Wednesday 8 October 1997
Bre-X report a waste of money: Lawyer
CALGARY - A report that says Bre-X Minerals president David Walsh didn't know employees were salting ore samples in Indonesia is little more than a boondoggle itself, says the lawyer for shareholders in Alberta.
A private investigator's report commissioned by Bre-X and parts of which were released earlier this week concluded Walsh knew nothing of geologist Michael de Guzman's plot to make investors believe a barren tract of Indonesian rock was the world's largest gold deposit.
But Clint Docken, who is preparing a suit against the company on behalf of more than 100 Alberta investors, suggested it's not just a matter of who perpetrated the fraud.
The question is whether Bre-X management had a duty to keep a closer eye on activities in Indonesia.
"The issue isn't who is criminally responsible for what happened. The issue is who is legally or civilly responsible for what happened," Docken said Wednesday before a meeting with Walsh in a court-ordered examination for discovery.
"This is an expensive report that hasn't answered any questions or offered any conclusions that weren't there from the very beginning.
"There's very limited value to the report, (which) was paid for by the investors."
The report says people at the company were "involved in criminal activity from its inception and that the criminal activity continued for three years and three months," said Tom Ajamie, a Houston lawyer who is heading up one of the U.S. class-action suits.
"Where were the directors? Where were the advisers during this three-year-and-three-month period. This wasn't a gold company - this was a salting company."

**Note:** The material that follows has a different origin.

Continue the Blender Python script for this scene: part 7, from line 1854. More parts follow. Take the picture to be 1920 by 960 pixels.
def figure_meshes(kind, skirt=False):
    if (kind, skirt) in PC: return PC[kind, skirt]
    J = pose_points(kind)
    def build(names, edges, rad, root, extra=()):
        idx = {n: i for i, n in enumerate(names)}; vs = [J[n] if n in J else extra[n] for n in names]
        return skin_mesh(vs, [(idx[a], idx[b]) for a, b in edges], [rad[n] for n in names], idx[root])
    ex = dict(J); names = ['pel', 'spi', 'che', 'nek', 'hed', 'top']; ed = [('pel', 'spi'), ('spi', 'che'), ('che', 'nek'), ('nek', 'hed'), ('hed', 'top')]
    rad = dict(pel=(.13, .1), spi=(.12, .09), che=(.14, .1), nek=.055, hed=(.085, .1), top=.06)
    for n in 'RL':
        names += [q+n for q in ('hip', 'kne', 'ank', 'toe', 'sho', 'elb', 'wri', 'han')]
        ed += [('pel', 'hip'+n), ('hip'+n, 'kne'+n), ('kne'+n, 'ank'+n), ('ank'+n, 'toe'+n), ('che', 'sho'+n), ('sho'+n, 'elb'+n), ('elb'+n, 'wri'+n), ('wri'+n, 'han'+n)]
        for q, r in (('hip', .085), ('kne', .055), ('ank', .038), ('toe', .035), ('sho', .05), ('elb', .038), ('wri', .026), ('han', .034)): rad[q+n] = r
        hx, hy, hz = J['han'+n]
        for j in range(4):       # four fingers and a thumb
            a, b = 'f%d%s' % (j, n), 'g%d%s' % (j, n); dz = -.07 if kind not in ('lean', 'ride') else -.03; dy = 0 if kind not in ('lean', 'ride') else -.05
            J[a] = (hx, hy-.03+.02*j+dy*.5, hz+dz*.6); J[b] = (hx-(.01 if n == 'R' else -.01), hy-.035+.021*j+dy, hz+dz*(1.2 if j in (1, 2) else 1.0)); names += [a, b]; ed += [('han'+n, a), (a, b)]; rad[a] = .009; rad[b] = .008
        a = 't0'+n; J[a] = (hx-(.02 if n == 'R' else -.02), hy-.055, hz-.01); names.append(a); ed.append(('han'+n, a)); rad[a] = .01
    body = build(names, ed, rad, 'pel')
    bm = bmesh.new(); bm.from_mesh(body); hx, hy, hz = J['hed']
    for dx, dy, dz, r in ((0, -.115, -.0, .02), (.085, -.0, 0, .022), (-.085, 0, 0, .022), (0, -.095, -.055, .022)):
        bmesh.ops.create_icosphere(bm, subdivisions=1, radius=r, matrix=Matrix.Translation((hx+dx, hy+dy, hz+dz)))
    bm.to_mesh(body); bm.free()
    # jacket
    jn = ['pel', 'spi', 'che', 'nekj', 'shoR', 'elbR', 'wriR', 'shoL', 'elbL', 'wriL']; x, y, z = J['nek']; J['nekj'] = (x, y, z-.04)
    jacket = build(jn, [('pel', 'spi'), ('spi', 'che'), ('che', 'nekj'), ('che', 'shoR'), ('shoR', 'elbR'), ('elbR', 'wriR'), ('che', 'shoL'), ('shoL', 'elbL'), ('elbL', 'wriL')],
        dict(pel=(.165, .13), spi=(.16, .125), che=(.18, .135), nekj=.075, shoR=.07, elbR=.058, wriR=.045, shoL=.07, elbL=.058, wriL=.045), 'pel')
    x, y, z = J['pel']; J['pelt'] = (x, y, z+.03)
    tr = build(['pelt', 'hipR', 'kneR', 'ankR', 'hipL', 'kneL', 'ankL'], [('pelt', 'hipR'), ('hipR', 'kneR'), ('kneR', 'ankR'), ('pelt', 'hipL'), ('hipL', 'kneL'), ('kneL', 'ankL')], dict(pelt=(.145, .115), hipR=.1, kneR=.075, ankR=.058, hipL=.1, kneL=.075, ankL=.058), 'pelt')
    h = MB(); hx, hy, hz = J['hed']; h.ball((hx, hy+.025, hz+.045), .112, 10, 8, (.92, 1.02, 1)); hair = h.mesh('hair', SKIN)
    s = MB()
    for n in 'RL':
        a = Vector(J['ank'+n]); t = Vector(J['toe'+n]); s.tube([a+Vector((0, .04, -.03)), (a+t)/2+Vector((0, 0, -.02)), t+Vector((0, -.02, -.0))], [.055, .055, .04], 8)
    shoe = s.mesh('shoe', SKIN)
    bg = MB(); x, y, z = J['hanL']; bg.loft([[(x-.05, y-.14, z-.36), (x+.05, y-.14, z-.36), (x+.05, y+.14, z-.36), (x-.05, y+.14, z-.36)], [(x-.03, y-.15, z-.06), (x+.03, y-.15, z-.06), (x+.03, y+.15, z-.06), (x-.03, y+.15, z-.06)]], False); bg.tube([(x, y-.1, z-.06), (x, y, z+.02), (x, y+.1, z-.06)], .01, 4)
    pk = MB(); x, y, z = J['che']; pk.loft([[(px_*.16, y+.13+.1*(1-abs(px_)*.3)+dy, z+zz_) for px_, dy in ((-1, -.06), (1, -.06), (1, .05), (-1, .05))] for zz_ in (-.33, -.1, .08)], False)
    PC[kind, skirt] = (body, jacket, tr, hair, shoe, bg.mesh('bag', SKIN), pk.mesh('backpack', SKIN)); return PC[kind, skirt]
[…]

Harvey Strosberg, a Windsor lawyer representing Ontario investors suing the company, said the report's conclusions aren't relevant to the court case because it was commissioned by Bre-X.
However, he added that it does confirm that Bre-X employees were involved in a fraud.
"The interesting issue here is that on any stretch of the imagination, I think there is no question about Bre-X's liability."
Bre-X shareholders lost billions in May when the fraud was exposed and sent the company's worth tumbling from $6 billion to just pennies a stock.
Walsh, who has said little since that time, eluded reporters Wednesday by taking a service elevator to his meeting with Docken.
Mining analysts said they're no longer interested in who sprinkled gold into ore samples. They want to know why it took more than three years for the truth to come out.
"It doesn't surprise me that the on-site geologists were implicated. They would have to be," said Vancouver analyst Doug Leishmann.
"But to me it's irrelevant who put the gold in the bags. What's more important is who allowed this situation to evolve and I think that's more of a management thing."
Leishmann also said he suspects the company was keeping information from the financial community such as results of independent lab analyses of the ore and details of Bre-X's battle last year with the Indonesian government over the legal title to the land.
The $2.5-million report by Forensic Investigative Associates, said to be more than 400 pages long, should be taken with a grain of salt because it was commissioned and paid for by the company, said Leishmann.
"When I look back at Bre-X, every press release, every little bit of information they ever put out, everyone will have to regard as suspect," he said.
"Why should I put my faith in this report?"
The full report has been forwarded to the RCMP. It was immediately sealed and forwarded to the Alberta attorney general's office, said RCMP spokeswoman Deleen Schoff.
The Mounties are continuing their investigation, she said.
The report said de Guzman and project manager Cesar Puspos began salting ore samples with gold in December 1993 to prevent the company from shutting down the exploration project.
It says De Guzman, who died in March after falling from a helicopter over the Indonesian jungle, made more than $4.5 million from the salting scheme, while Puspos collected more than $2.1 million.
It also says de Guzman likely killed himself by jumping from the helicopter because he faced being exposed. But members of de Guzman's family believe he was murdered and say he did not make millions.
"If they are really good investigators, then they would have known where my sister-in-law lives, how much money she has in the bank, and how much we have gotten since my brother died, which is actually nothing," said Simplicio (Jojo) de Guzman.
On the question of John Felderhof, the senior geologist and former Bre-X vice-chairman who remains holed up in the Cayman Islands, the report was vague and diplomatic.
"The issue of John Felderhof's participation or knowledge is still an open question," it said.